To depict one of the more loving male relationships in Marilyn Monroe’s life, Blonde director Andrew Dominik enlisted Academy Award winner Adrien Brody to play her third husband, Arthur Miller (simply called “The Playwright” in the film’s credits). It was a time marked by great joy and tremendous sadness for the Hollywood icon, who suffered two miscarriages and a drug overdose while the couple was together. And Brody, no stranger to challenging roles, naturally leapt at the chance to play the Death of a Salesman creator, who was married to Monroe from 1956 to 1961 and eventually wrote her final film, The Misfits, for her.

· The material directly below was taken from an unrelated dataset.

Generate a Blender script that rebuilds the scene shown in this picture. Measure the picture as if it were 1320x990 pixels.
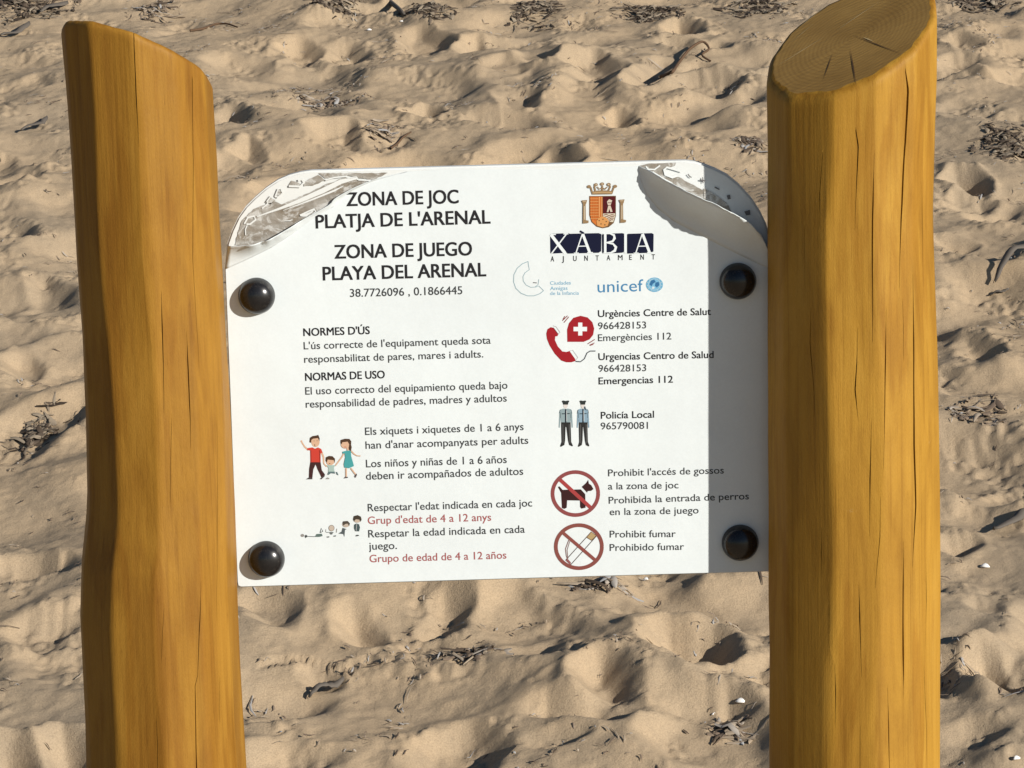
import bpy, bmesh, math, random
import numpy as np
from mathutils import Vector, Matrix
from mathutils.geometry import tessellate_polygon

for o in list(bpy.data.objects):
    bpy.data.objects.remove(o)
SC = bpy.context.scene
COL = SC.collection
R = math.radians

# ------------------------------------------------------------------ camera
IW, IH, F = 1320.0, 990.0, 4570.0
PITCH, ROLL = R(11.0), 0.022
ZS = 0.76                                   # height of the sign centre
SIGN_Y = 0.010
DIST = 2.5
C0 = Vector((0, SIGN_Y - DIST * math.cos(PITCH), ZS + DIST * math.sin(PITCH)))
FW = Vector((0, math.cos(PITCH), -math.sin(PITCH)))
R0 = Vector((1, 0, 0)); U0 = Vector((0, math.sin(PITCH), math.cos(PITCH)))
RT = R0 * math.cos(ROLL) - U0 * math.sin(ROLL)
UP = U0 * math.cos(ROLL) + R0 * math.sin(ROLL)
cam_d = bpy.data.cameras.new("camera"); cam = bpy.data.objects.new("camera", cam_d)
COL.objects.link(cam)
m = Matrix((RT, UP, -FW)).transposed().to_4x4(); m.translation = C0
cam.matrix_world = m
cam_d.sensor_width = 36.0; cam_d.lens = F / IW * 36.0
cam_d.clip_start = 0.05; cam_d.clip_end = 500
SC.camera = cam

# ------------------------------------------------------------------ light
SUN_AZ, SUN_EL = R(50), R(22)               # azimuth: to the right of straight-at-the-sign
SDIR = Vector((math.sin(SUN_AZ) * math.cos(SUN_EL), -math.cos(SUN_AZ) * math.cos(SUN_EL), math.sin(SUN_EL)))
w = bpy.data.worlds.new("World"); SC.world = w; w.use_nodes = True
nt = w.node_tree
sky = nt.nodes.new("ShaderNodeTexSky"); sky.sky_type = 'NISHITA'; sky.sun_disc = False
sky.sun_elevation = SUN_EL
sky.sun_rotation = math.atan2(SDIR.x, SDIR.y)
sky.air_density = 1.0; sky.dust_density = 0.1; sky.ozone_density = 3.0
nt.links.new(sky.outputs[0], nt.nodes["Background"].inputs[0])
nt.nodes["Background"].inputs[1].default_value = 0.05
ld = bpy.data.lights.new("sun", 'SUN'); ld.energy = 5.0; ld.angle = R(0.55); ld.color = (1.0, 0.945, 0.86)
lo = bpy.data.objects.new("sun", ld); COL.objects.link(lo)
lo.rotation_euler = (-SDIR).to_track_quat('-Z', 'Y').to_euler()
lo.location = (4, -4, 5)
SC.view_settings.view_transform = 'Standard'
SC.view_settings.look = 'None'
SC.view_settings.gamma = 1.0
SC.view_settings.exposure = 0.40
SC.view_settings.use_curve_mapping = False

# ------------------------------------------------------------------ helpers
def ray(px, py):
    return FW + RT * ((px - IW / 2) / F) - UP * ((py - IH / 2) / F)
def on_y(px, py, Y):
    d = ray(px, py); t = (Y - C0.y) / d.y
    return C0 + d * t
SLOPE = math.tan(R(8.0))
def on_sand(px, py):
    d = ray(px, py)
    t = (C0.y * SLOPE - C0.z) / (d.z - d.y * SLOPE)
    return C0 + d * t

def tag(o, label=None, cat=None, group=None, kind=None):
    if label: o["label"] = label
    if cat: o["category"] = cat
    if group: o["group"] = group
    if kind: o["kind"] = kind
    return o
def link(name, me, mats=(), parent=None):
    o = bpy.data.objects.new(name, me); COL.objects.link(o)
    for mt in mats: me.materials.append(mt)
    if parent: o.parent = parent
    return o
def mesh(name, verts, faces, smooth=False, midx=None):
    me = bpy.data.meshes.new(name); me.from_pydata([tuple(v) for v in verts], [], faces)
    if smooth: me.polygons.foreach_set("use_smooth", [True] * len(me.polygons))
    if midx is not None: me.polygons.foreach_set("material_index", midx)
    me.update(); return me

def mat(name, color, rough=0.6, spec=0.5):
    mt = bpy.data.materials.new(name); mt.use_nodes = True
    b = mt.node_tree.nodes["Principled BSDF"]
    b.inputs["Base Color"].default_value = (*color, 1)
    b.inputs["Roughness"].default_value = rough
    b.inputs["Specular IOR Level"].default_value = spec
    return mt
class NB:                                    # small node builder
    def __init__(s, mt): s.t = mt.node_tree; s.b = s.t.nodes["Principled BSDF"]
    def n(s, typ, **kw):
        x = s.t.nodes.new(typ)
        for k, v in kw.items():
            if k.startswith("_"): setattr(x, k[1:], v)
            else: x.inputs[k.replace("__", " ")].default_value = v
        return x
    def l(s, a, b): s.t.links.new(a, b)
    def noise(s, vec, scale, detail=4, rough=.55, dist=0.0):
        x = s.n("ShaderNodeTexNoise", Scale=scale, Detail=detail, Roughness=rough, Distortion=dist)
        if vec: s.l(vec, x.inputs["Vector"])
        return x.outputs[0]
    def ramp(s, fac, stops):
        x = s.n("ShaderNodeValToRGB"); el = x.color_ramp.elements
        while len(el) < len(stops): el.new(0.5)
        for e, (p, c) in zip(el, stops): e.position = p; e.color = (*c, 1)
        s.l(fac, x.inputs[0]); return x.outputs[0]
    def mix(s, fac, a, b, mode='MIX'):
        x = s.n("ShaderNodeMix", _data_type='RGBA', _blend_type=mode)
        for i, v in ((0, fac), (6, a), (7, b)):
            if isinstance(v, (float, int)): x.inputs[i].default_value = v
            elif isinstance(v, tuple): x.inputs[i].default_value = (*v, 1)
            else: s.l(v, x.inputs[i])
        return x.outputs[2]
    def mapping(s, vec, sc):
        x = s.n("ShaderNodeMapping"); x.inputs["Scale"].default_value = sc; s.l(vec, x.inputs[0]); return x.outputs[0]
    def bump(s, h, strength, dist, prev=None):
        x = s.n("ShaderNodeBump", Strength=strength, Distance=dist); s.l(h, x.inputs["Height"])
        if prev: s.l(prev, x.inputs["Normal"])
        return x.outputs[0]
    def obj(s): return s.n("ShaderNodeTexCoord").outputs["Object"]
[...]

Can you talk about your awareness of Marilyn Monroe prior to becoming involved with Blonde?
“I’ve always had a soft spot for Marilyn Monroe, to be honest. I’ve understood to a lesser extent many of the hardships that she’s endured and how different it is from what people’s perception of who and what she was, and what that life was like, and how she started life so alone and died so alone. And that’s really tragic. Life is unfair to many people. But when you look at someone who’s ostensibly achieved so much and has received such adulation worldwide, for it to be so vastly different from her personal experience, and for it to be such an empty life full of longing, it’s heartbreaking.

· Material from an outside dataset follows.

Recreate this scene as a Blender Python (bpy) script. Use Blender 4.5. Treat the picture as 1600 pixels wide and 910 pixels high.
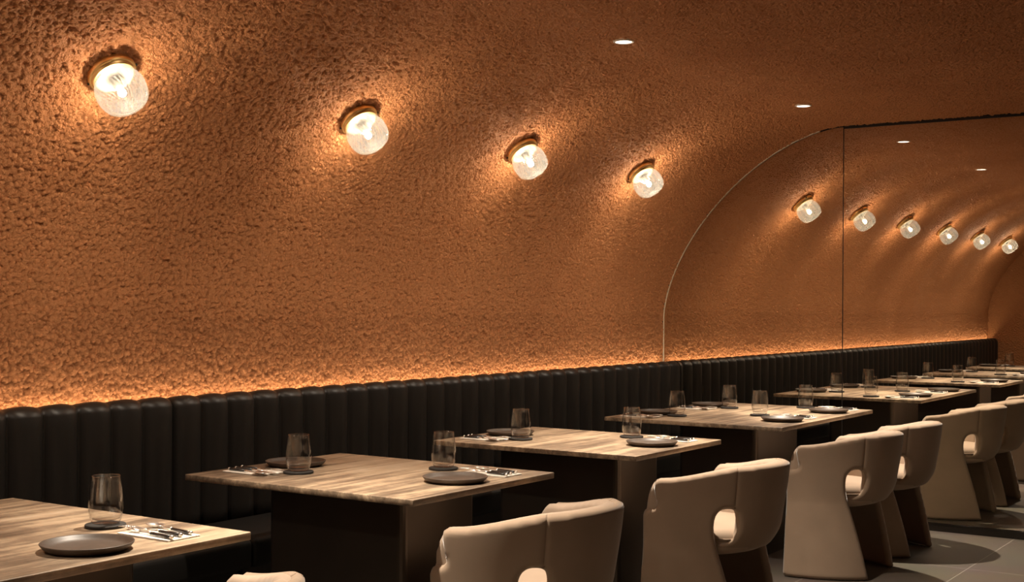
import bpy, bmesh, math, random
import numpy as np
from mathutils import Vector, Matrix

# ------------------------------------------------------------------ scene, camera, light, exposure
S = bpy.context.scene
for o in list(bpy.data.objects):
    bpy.data.objects.remove(o)
COL = S.collection
PI = math.pi
rnd = random.Random(7)

S.view_settings.view_transform = 'Standard'
S.view_settings.look = 'None'
S.view_settings.exposure = 0.25
S.view_settings.gamma = 1.0
S.view_settings.use_curve_mapping = False

CAM_H, YAW, FPX, ROLL, V0 = 1.3258, 0.5913, 2013.4, 0.006, 478.1
cd = bpy.data.cameras.new('camera')
cam = bpy.data.objects.new('camera', cd)
COL.objects.link(cam)
F_ = Vector((math.cos(YAW), math.sin(YAW), 0))
R_ = Vector((math.sin(YAW), -math.cos(YAW), 0))
U_ = Vector((0, 0, 1))
R2 = R_ * math.cos(ROLL) + U_ * math.sin(ROLL)
U2 = U_ * math.cos(ROLL) - R_ * math.sin(ROLL)
cam.matrix_world = Matrix(((R2.x, U2.x, -F_.x, 0), (R2.y, U2.y, -F_.y, 0), (R2.z, U2.z, -F_.z, CAM_H), (0, 0, 0, 1)))
cd.sensor_width = 36
cd.sensor_fit = 'HORIZONTAL'
cd.lens = 36 * FPX / 1600
cd.shift_y = (V0 - 455) / 1600
cd.clip_start = 0.05
S.camera = cam

W = bpy.data.worlds.new('world')
S.world = W
W.use_nodes = True
W.node_tree.nodes['Background'].inputs[0].default_value = (1.0, 0.75, 0.55, 1)
W.node_tree.nodes['Background'].inputs[1].default_value = 0.0

XM = 7.7737            # the mirror
XL = -0.95             # the far end wall behind the camera
YW = 3.992             # the banquette wall
YF = -2.6              # the wall behind the camera
ZC = 2.453             # ceiling
YA = 2.77              # where the vault meets the flat ceiling
SPOT_W, SPILL_W, AISLE_FILL_W, COVE_W, BULB_E = 335, 42, 8, 11, 1050
DOWN_X = (0.68, 2.74, 4.80, 6.86)
DOWN_Y = 2.66
WARM = (1.0, 0.85, 0.68)

def area(name, loc, sx, sy, power, rot=(0, 0, 0), col=WARM, spread=PI):
    l = bpy.data.lights.new(name, 'AREA')
    l.shape = 'RECTANGLE'; l.size = sx; l.size_y = sy; l.energy = power; l.color = col; l.spread = spread
    o = bpy.data.objects.new(name, l); COL.objects.link(o); o.location = loc; o.rotation_euler = rot
    return o

def spot(name, loc, power, angle, blend=0.7, rad=0.03, col=WARM):
    l = bpy.data.lights.new(name, 'SPOT')
    l.energy = power; l.color = col; l.spot_size = math.radians(angle); l.spot_blend = blend; l.shadow_soft_size = rad
    o = bpy.data.objects.new(name, l); COL.objects.link(o); o.location = loc
    return o

# cove strip in the gap behind the banquette, pointing up
area('cove_light', ((XL + XM) / 2, 3.969, 0.925), XM - XL - 0.1, 0.02, COVE_W, (PI, 0, 0), (1.0, 0.77, 0.52))
for x in DOWN_X:
    spot('downlight_beam', (x, DOWN_Y, ZC - 0.012), SPOT_W, 78, 1.0, 0.018).rotation_euler = (math.radians(-11), 0, 0)
    spot('downlight_spill', (x, DOWN_Y, ZC - 0.012), SPILL_W, 150, 0.7, 0.02)
for x in DOWN_X:
    spot('aisle_fill', (x, 0.55, ZC - 0.012), AISLE_FILL_W, 110, 0.8, 0.03)  # weak fill added over the aisle for the chair backs, no known fixtures

# ------------------------------------------------------------------ materials
def mat(name):
    m = bpy.data.materials.new(name); m.use_nodes = True
    return m, m.node_tree.nodes, m.node_tree.links, m.node_tree.nodes['Principled BSDF']

def simple(name, col, rough=0.5, metal=0.0, spec=0.5, noise=0.0, nscale=30, bump=0.0, sheen=0.0):
    m, N, L, B = mat(name)
    B.inputs['Base Color'].default_value = (*col, 1)
    B.inputs['Roughness'].default_value = rough
    B.inputs['Metallic'].default_value = metal
    B.inputs['Specular IOR Level'].default_value = spec
    if sheen:
        B.inputs['Sheen Weight'].default_value = sheen
        B.inputs['Sheen Roughness'].default_value = 0.4
    if noise or bump:
        tc = N.new('ShaderNodeTexCoord')
        nt = N.new('ShaderNodeTexNoise'); nt.inputs['Scale'].default_value = nscale; nt.inputs['Detail'].default_value = 4
        L.new(tc.outputs['Object'], nt.inputs['Vector'])
        if noise:
            r = N.new('ShaderNodeValToRGB')
            r.color_ramp.elements[0].position = 0.3; r.color_ramp.elements[1].position = 0.7
            r.color_ramp.elements[0].color = (*[c * (1 - noise) for c in col], 1)
            r.color_ramp.elements[1].color = (*[min(1, c * (1 + noise)) for c in col], 1)
            L.new(nt.outputs['Fac'], r.inputs['Fac']); L.new(r.outputs['Color'], B.inputs['Base Color'])
        if bump:
            b = N.new('ShaderNodeBump'); b.inputs['Strength'].default_value = bump; b.inputs['Distance'].default_value = 0.002
            L.new(nt.outputs['Fac'], b.inputs['Height']); L.new(b.outputs['Normal'], B.inputs['Normal'])
    return m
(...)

Did the experience of working on the film amplify what you already knew about Marilyn’s time with Arthur Miller?
I came to the table with an understanding of her that’s been reinforced in the filmmaking and the process of doing more research on her life and their life together and the complexity of their life. I think that’s what’s wonderful about this film... it’ll create a sense of awareness that I think most people don’t have. Perhaps it will bring some more empathy for her.

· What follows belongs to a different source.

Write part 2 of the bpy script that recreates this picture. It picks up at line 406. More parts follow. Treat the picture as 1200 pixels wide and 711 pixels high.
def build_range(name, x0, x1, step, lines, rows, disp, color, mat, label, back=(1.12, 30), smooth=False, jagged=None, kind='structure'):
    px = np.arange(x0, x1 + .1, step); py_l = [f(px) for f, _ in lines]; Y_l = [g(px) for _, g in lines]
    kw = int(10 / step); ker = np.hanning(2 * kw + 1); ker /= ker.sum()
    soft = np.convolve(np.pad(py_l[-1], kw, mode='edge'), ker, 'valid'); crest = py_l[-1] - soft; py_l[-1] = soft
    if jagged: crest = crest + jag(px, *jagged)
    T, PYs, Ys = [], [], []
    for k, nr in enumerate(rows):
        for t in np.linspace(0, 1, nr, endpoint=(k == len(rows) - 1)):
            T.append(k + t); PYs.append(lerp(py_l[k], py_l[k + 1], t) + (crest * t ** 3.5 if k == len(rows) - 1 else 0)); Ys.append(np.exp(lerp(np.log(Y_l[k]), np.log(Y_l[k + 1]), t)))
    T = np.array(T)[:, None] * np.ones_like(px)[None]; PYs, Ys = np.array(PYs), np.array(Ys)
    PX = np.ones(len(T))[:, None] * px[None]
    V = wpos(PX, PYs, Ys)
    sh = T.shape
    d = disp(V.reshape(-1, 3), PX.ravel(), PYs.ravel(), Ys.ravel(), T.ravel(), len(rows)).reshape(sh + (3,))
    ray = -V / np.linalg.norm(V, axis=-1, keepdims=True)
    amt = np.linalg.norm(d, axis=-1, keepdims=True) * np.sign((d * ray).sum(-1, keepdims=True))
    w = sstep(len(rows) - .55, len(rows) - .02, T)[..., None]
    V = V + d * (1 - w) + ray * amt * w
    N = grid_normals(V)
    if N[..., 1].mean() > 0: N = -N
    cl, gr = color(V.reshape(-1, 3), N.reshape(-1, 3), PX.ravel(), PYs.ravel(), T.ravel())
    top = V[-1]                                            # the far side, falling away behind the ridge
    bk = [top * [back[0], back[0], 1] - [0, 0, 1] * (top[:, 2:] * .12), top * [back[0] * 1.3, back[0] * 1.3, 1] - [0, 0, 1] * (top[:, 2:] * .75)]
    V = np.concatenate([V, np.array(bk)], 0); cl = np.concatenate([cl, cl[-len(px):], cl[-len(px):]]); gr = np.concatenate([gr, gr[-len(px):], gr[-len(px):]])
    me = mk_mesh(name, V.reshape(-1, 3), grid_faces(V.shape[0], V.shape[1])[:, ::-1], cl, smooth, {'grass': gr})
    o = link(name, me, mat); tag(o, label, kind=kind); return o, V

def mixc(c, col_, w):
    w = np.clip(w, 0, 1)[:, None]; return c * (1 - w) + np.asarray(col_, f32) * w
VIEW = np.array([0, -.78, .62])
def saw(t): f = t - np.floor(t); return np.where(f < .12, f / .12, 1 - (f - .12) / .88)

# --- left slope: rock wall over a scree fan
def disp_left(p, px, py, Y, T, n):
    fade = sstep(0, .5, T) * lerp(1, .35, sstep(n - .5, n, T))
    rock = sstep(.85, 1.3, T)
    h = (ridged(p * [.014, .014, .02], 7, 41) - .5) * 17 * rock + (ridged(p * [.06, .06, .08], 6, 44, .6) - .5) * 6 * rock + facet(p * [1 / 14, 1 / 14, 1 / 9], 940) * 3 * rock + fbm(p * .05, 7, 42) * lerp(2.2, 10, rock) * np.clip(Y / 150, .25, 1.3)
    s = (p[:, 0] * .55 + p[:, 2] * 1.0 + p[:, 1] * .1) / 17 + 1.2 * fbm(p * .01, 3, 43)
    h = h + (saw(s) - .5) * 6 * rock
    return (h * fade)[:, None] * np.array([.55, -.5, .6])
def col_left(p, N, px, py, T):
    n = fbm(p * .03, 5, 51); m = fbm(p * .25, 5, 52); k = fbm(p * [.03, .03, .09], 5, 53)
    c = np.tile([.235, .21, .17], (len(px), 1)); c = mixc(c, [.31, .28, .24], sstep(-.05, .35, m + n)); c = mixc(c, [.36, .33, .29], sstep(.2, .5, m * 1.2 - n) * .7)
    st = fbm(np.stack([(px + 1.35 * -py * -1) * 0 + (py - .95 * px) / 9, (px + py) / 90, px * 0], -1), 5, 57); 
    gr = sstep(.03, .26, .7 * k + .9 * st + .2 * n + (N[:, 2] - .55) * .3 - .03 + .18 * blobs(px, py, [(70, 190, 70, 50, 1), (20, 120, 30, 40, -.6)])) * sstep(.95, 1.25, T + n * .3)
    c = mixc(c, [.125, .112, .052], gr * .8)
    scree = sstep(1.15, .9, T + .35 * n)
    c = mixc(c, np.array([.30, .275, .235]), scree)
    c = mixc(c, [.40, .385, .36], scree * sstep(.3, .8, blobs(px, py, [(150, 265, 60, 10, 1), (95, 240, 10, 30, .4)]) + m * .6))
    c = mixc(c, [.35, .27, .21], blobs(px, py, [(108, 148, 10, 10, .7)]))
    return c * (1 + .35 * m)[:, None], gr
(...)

How did you approach condensing a figure as significant as Miller into Marilyn’s story?
I had a very clear, protective sense of honoring a man who deserves his own movie, or perhaps their life together deserves its own movie. I had this limited window to express all of that. Andrew and I had many conversations about that and what was important to both of us. I know that he’s very happy with it, and I’m very happy and grateful for his respect and understanding. I think [her relationship with Miller] brings a degree of hopefulness, I guess, through a lot of the bleakness of her experiences with men. It’s still a complex relationship, but I think there’s love and consciousness of the woman that she really is, as fleeting as it may be in her lifetime, that it is captured in that moment. And that’s important to me.
The first scene between you and Ana, when Marilyn surprises Arthur by referencing Chekhov, is one of the most tender moments in the film…
That scene actually was the first scene Ana and I got to shoot together. And it says so much on so many levels of that time — a judgment made upon [Marilyn] overall, superficially blinded by her beauty and what she represented, and [Arthur’s] own acknowledgement of not seeing her properly and clearly, and then that awakening. The sensitivity of that moment is so beautiful... and the universality of that struggle for her as a woman and for her journey as an artist. And so all of it was pretty profound and profoundly beautiful.

There’s a moment in the film that directly re-creates a famous picture of them…
Well, there’s some really beautiful images of them. They invited the press in, I guess because there was so much curiosity [about] her life. But they had invited the press in for an announcement of their wedding. So there are references to that moment. That’s an awfully large amount of pressure on your shoulders to hold a press conference about finding love. There was just so much interest in her life that they had to do it. It’s such a poetic way of storytelling, and a really interesting springboard to jump into a scene by distilling a moment and then having that moment come to life.
Speaking of re-creations, what was it like working with Ana de Armas as Marilyn?
I can’t really shake it. And it’s funny, I’ve been talking about it a lot because it’s very unusual. I have worked for a long time, and I don’t know how often I can recall that another actor transported me to another place in time. I’ve been very moved by people, and I think that I’ve been privileged to work with a lot of wonderful, creative people. But she did something that felt like she was channeling Marilyn Monroe to the point that I went home feeling this sense of joy and privilege of working with Marilyn Monroe. It really was such an odd sensation and I can’t get over it. And it’s funny because she started to look more and more like Marilyn Monroe than Marilyn Monroe to me. And when she was fully in character and makeup, and she would head back to the trailer and she had her dog on set, it was like being behind the scenes of a film from that time — a time that I have a great deal of respect and appreciation for, the cinematic history. And so I got thrust into that somehow, and that was really special.